I already asked this question, but let me restate it better... Im searching a file line by line for the occurrence of ##random_string##. It works except for the case of multiple #...

pattern='##(.*?)##'
prog=re.compile(pattern)

string='lala ###hey## there'
result=prog.search(string)

print re.sub(result.group(1), 'FOUND', line)

Desired Output:

"lala #FOUND there"

Instead I get the following because its grabbing the whole ###hey##:

"lala FOUND there"

So how would i ignore any number of # at the beg or end, and only capture "##string##".

Answer 1

>>> s='lala ###hey## there'
>>> re.sub("(##[^#]+?)#+","FOUND",s)
'lala #FOUND there'

>>> s='lala ###hey## there blah ###### hey there again ##'
>>> re.sub("(##[^#]+?)#+","FOUND",s)
'lala #FOUND there blah ####FOUND'

Answer 2

Your problem is with your inner match. You use ., which matches any character that isn't a line end, and that means it matches # as well. So when it gets ###hey##, it matches (.*?) to #hey.

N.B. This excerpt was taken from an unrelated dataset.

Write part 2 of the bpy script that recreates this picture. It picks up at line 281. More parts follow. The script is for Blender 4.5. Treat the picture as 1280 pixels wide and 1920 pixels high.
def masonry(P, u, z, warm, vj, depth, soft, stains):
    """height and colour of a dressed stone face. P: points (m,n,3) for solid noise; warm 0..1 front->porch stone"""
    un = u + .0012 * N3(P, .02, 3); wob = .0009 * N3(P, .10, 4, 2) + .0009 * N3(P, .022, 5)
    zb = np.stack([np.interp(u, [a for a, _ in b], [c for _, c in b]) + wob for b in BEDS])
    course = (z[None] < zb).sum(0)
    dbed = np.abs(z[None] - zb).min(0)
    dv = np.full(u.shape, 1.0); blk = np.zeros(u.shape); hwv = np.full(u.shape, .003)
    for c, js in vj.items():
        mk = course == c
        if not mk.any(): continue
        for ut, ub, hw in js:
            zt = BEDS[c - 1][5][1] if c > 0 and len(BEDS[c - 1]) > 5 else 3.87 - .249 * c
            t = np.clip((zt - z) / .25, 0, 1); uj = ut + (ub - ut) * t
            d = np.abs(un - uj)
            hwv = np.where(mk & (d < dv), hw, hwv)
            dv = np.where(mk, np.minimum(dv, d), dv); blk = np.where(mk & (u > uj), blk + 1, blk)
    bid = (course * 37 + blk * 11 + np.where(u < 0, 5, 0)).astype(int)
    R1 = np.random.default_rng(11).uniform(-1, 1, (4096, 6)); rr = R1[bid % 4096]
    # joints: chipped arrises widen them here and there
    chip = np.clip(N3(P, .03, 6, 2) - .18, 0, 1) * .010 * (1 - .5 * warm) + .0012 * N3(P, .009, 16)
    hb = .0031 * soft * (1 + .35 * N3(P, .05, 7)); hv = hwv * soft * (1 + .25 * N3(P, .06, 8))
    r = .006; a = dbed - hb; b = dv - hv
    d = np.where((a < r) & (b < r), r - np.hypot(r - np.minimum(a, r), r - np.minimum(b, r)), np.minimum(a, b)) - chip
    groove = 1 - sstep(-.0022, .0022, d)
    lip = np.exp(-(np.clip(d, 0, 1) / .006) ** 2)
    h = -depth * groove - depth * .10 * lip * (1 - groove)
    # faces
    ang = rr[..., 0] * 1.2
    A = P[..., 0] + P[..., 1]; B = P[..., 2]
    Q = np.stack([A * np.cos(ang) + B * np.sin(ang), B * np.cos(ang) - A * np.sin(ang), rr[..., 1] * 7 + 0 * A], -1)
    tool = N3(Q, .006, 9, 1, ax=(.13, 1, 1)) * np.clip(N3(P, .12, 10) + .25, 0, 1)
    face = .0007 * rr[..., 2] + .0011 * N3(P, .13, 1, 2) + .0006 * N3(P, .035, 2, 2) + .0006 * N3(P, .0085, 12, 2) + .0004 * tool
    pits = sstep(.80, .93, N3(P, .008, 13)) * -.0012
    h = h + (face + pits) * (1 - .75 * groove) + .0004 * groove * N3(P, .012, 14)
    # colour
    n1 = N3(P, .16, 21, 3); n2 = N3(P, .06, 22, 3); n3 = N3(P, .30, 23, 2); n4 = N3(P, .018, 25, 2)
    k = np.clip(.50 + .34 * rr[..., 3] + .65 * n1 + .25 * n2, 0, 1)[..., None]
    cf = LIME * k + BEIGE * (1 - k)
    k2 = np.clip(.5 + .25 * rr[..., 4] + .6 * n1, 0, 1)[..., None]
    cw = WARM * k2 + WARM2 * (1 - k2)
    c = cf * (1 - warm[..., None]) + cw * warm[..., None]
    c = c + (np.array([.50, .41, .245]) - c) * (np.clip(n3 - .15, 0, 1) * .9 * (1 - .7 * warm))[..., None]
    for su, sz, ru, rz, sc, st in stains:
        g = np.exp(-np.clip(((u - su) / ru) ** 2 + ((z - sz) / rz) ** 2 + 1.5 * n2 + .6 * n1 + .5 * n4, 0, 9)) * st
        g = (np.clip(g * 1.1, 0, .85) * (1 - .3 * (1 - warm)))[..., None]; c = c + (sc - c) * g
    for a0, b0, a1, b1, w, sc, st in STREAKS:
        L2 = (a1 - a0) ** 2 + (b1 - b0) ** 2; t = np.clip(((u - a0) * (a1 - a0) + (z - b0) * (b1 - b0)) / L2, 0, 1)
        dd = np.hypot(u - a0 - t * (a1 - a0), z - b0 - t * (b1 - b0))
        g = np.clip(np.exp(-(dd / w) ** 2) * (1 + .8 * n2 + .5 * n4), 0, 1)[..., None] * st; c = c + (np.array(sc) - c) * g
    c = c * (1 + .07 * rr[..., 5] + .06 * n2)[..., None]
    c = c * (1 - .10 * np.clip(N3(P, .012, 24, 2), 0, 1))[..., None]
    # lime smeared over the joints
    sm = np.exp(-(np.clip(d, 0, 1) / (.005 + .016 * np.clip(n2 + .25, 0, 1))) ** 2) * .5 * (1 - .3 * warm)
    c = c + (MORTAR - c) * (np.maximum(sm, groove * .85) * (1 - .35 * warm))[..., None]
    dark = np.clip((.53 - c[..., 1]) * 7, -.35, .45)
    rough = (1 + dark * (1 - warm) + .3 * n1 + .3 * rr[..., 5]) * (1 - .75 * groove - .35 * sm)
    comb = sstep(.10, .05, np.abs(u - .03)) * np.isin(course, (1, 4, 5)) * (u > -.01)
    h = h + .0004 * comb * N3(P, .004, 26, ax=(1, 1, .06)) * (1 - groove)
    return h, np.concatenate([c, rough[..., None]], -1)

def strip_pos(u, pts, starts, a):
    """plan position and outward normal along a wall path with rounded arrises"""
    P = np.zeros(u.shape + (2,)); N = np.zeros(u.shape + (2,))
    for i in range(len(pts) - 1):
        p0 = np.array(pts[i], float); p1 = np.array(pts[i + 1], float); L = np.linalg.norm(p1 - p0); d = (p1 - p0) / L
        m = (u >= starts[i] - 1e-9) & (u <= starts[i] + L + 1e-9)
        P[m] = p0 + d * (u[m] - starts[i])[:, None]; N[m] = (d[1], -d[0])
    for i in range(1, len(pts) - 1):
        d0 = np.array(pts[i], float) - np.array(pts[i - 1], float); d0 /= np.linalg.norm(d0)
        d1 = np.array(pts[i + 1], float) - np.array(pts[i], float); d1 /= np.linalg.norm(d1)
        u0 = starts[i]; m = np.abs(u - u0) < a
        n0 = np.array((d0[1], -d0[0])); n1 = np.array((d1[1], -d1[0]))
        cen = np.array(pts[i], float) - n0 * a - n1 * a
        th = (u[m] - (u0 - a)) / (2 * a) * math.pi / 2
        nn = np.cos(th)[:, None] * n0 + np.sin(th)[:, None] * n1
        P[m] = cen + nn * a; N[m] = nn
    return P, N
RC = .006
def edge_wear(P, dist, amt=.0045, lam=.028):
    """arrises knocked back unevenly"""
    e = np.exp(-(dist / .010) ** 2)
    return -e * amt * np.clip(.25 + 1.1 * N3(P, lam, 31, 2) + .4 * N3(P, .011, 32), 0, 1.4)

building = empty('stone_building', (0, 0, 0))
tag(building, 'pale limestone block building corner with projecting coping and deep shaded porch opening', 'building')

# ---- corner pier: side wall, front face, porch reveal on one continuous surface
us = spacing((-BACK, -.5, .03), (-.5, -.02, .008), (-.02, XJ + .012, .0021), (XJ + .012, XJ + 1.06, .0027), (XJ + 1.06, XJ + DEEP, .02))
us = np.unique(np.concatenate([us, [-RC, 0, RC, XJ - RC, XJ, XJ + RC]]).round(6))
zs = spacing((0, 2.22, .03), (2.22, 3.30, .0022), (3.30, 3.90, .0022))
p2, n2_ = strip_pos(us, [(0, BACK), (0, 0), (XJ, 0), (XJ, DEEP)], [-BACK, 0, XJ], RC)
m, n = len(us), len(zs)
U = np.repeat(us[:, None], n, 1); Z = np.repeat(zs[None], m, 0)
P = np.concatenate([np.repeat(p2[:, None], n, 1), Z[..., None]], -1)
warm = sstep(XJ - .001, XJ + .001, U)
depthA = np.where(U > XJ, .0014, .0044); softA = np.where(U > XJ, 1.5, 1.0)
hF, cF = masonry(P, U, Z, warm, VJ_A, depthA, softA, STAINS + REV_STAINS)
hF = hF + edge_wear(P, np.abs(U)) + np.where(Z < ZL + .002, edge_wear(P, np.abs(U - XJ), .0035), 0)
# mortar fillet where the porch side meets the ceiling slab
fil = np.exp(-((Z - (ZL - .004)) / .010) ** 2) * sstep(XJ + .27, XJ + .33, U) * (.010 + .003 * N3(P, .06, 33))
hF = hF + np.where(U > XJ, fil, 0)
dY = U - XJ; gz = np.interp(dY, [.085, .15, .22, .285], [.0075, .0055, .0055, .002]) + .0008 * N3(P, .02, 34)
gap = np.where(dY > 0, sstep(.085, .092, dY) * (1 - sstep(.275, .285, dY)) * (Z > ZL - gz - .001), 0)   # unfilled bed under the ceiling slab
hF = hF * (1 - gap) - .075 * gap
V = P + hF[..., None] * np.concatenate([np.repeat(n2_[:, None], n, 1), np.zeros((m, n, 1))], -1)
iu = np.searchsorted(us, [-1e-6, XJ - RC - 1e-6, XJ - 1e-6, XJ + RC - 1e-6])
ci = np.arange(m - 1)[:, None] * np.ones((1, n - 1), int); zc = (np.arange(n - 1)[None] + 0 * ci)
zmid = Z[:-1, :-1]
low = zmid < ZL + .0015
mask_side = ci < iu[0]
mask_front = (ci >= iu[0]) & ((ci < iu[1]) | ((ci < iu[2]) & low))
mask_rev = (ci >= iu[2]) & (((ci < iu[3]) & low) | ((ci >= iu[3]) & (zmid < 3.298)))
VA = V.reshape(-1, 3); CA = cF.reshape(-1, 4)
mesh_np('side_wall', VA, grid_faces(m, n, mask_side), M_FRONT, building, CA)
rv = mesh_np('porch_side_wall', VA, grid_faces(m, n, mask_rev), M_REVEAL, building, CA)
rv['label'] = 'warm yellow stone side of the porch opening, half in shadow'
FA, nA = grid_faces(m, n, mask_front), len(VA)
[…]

The easy solution is to exclude the # character from the matchable set:

prog = re.compile(r'##([^#]*)##')

Protip: Use raw strings (e.g. r'') for regular expressions so you don't have to go crazy with backslash escapes.

Trying to allow # inside the hashes will make things much more complicated.

(EDIT: Earlier version didn't handle leading/trailing ### right.)

Answer 3

import re

pattern = "(##([^#]*)##)"
prog = re.compile(pattern)

str = "lala ###hey## there"
result = prog.search(string)

line = "lala ###hey## there"

print re.sub(result.group(0), "FOUND", line)

The trick is to say (not #) instead of anything. This also assumes that

line = "lala #### there"

results in:

line = "lala FOUND there"